Is it still tragic that anyone is dying from a preventable illness? Of course. But also, think of those humans that watched friend after friend die in the late 80s and early 90s. If we could look them in the eye, take their hands, and say, "look at how far we've come," what would they say? How can thinking of them, their reaction that AIDS doesn't have to be a death sentence, not elicit a wave of hope, a light so bright it can drive out all but the most stubborn shadows of despair?

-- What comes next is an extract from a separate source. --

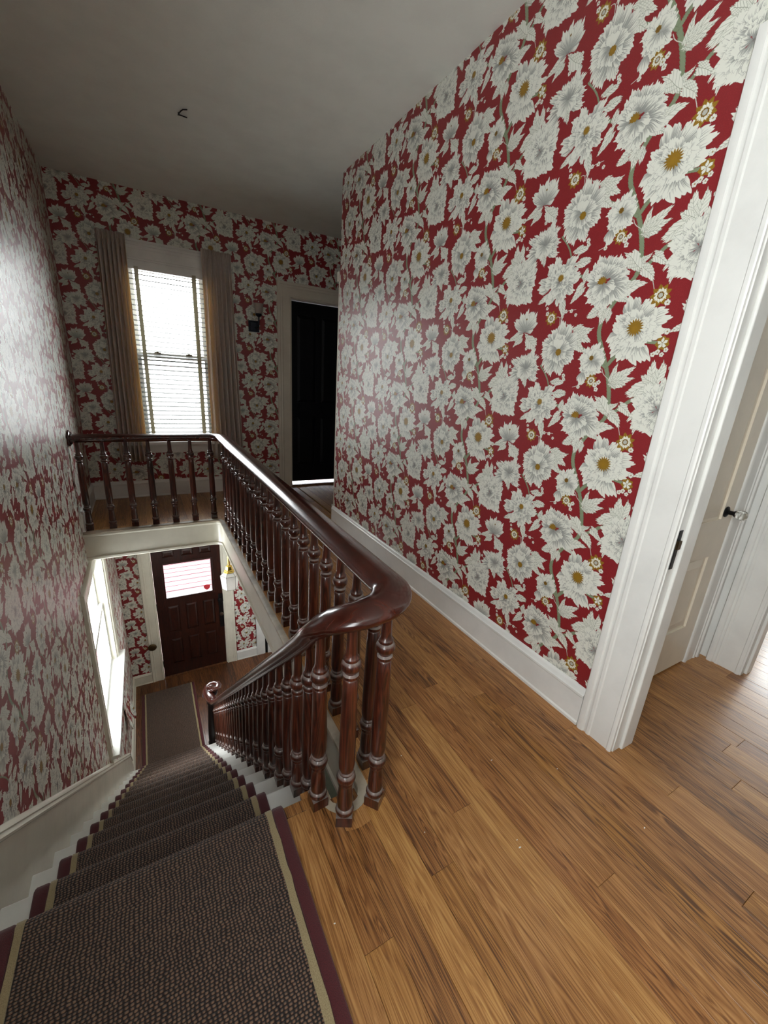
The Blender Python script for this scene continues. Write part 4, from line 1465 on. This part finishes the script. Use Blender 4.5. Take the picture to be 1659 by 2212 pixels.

In a time when it feels like cruelty is the point of our current administration, I encourage everyone to remember that just as humans have the capacity to be cruel and filled with anger and hate, we also can be great. Look for organizations in your own community that are doing the good things. Make hygiene kits for unhoused people, attend a protest, start a community garden, volunteer for Meals on Wheels, run for your local school board, put up a Free Little Library, walk around your local Farmer's Market and meet someone new. The government might suck, but our communities don't have to.
Humans have the capacity to save lives and feed children and house the unhoused and take care of each other. We just have to wake up everyday and choose hope.